God’s approval of us isn’t dependent on how well we’re able to perform. It’s like Arnaud was saying a couple weeks ago, when his dad said to him, “I don’t love you because you’re smart; I love you because you’re mine.”
A lot of you need to know this, because you’re constantly trying to earn God’s affection by the life you live. But God doesn’t love you because of the life you live. He loves you because you’re his.
This people, to whom he made the amazing promises of the last two chapters, were an idolatrous people. They were unfaithful. So what did he tell them? I’ll take away your sin. I’ll remove your idols. I’ll make you pure.
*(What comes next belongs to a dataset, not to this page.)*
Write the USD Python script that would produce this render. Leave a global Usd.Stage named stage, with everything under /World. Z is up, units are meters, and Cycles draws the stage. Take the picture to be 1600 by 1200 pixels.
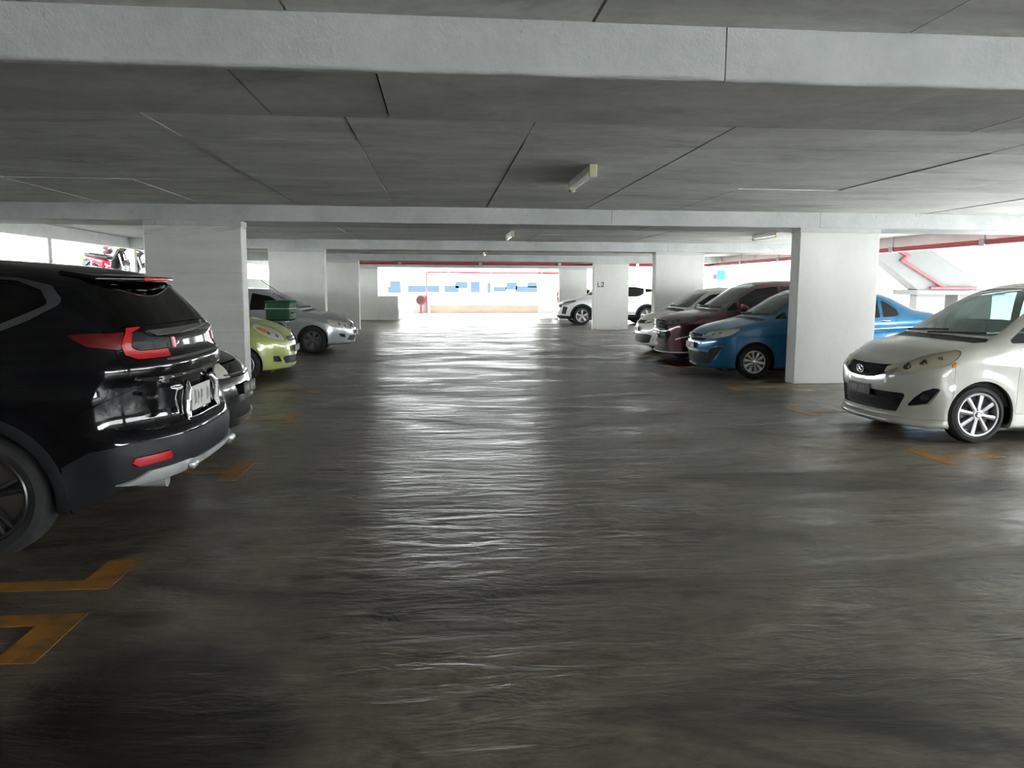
import math, numpy as np, trimesh, usdkit, meshkit
from manifold3d import Manifold, Mesh as MMesh, CrossSection, FillRule, JoinType
from pxr import Usd, UsdGeom, UsdLux, UsdShade, Gf, Sdf, Vt
from scipy.interpolate import PchipInterpolator
from scipy.ndimage import gaussian_filter1d

stage = Usd.Stage.CreateInMemory()
UsdGeom.SetStageUpAxis(stage, 'Z'); UsdGeom.SetStageMetersPerUnit(stage, 1.0)
UsdGeom.Xform.Define(stage, '/World'); UsdGeom.Scope.Define(stage, '/World/Looks')

# ---------------------------------------------------------------- camera, sky, exposure
EXPOSURE = 1.25
cam = UsdGeom.Camera.Define(stage, '/World/Camera')
F_PX, PITCH, YAW, ROLL, EYE = 1208.83, -.1232, .0921, .0043, (0.0, 0.0, 1.5)
_fw = np.array([math.sin(YAW)*math.cos(PITCH), math.cos(YAW)*math.cos(PITCH), math.sin(PITCH)])
_r = np.array([math.cos(YAW), -math.sin(YAW), 0.0]); _u = np.cross(_r, _fw)
_r2 = _r*math.cos(ROLL)+_u*math.sin(ROLL); _u2 = -_r*math.sin(ROLL)+_u*math.cos(ROLL)
_m = Gf.Matrix4d(*map(float, (*_r2, 0, *_u2, 0, *(-_fw), 0, *EYE, 1)))
cam.AddTransformOp().Set(_m)
cam.CreateHorizontalApertureAttr(36.0); cam.CreateVerticalApertureAttr(27.0)
cam.CreateFocalLengthAttr(36.0*F_PX/1600.0)
cam.CreateExposureAttr(EXPOSURE)
cam.CreateClippingRangeAttr(Gf.Vec2f(.05, 1000))
sky = UsdLux.DomeLight.Define(stage, '/World/Sky')
sky.CreateColorAttr(Gf.Vec3f(.93, .98, 1.0)); sky.CreateIntensityAttr(4.0)

# ---------------------------------------------------------------- helpers
_names = {}
def numbered(parent, name):
    k = (parent, name); n = _names.get(k, 0); _names[k] = n+1
    return name if n == 0 else f'{name}_{n:03d}'
def tag(prim, label=None, cat=None, group=None, kind=None):
    p = prim.GetPrim() if hasattr(prim, 'GetPrim') else prim
    for k, v in (('label', label), ('category', cat), ('group', group), ('kind', kind)):
        if v: p.SetCustomDataByKey(k, v)
    return p
def thing(name, label, cat, loc=(0, 0, 0), rotz=0.0, group=None, kind=None):
    path = '/World/'+numbered('/World', name)
    x = UsdGeom.Xform.Define(stage, path)
    x.AddTranslateOp().Set(Gf.Vec3d(*map(float, loc))); x.AddRotateZOp().Set(float(rotz))
    tag(x, label, cat, group, kind)
    return path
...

And that’s the third realization—this is how good God is. What God requires, God gives. Because God loves us already, because we’re his…because God approves of us already, because we’re his…he gives us everything we need to live for him.
A lot of you need to know this too, because you’re waiting. You’re waiting to feel like you’re “ready” to be obedient to God’s commands—commands you know God has given you. You’re not obeying today, because you feel like you can’t.
And that is simply untrue. There is no commandment in the Bible that the Christian cannot obey. His divine power has granted to us all things that pertain to life and godliness (2 Peter 1.3). Now. Already. It’s done. What God requires, God gives.
We can see it already in the Bible. God requires that we do justice, love mercy, and walk humbly with him; so what does he do? He gives his Son who does justice for us, who loves mercy for us, and who walks humbly with God for us. He gives his Son, who lives in us by his Spirit…that he might teach us and enable us to do justice, love mercy, and walk humbly with him.
What God requires, God gives. We can not only obey his commandments, but we can obey freely—not out of obligation, but joyfully. Because he’s changed us. We’re different now, and this is what we love to do: to do justice, love mercy, and walk humbly with our God.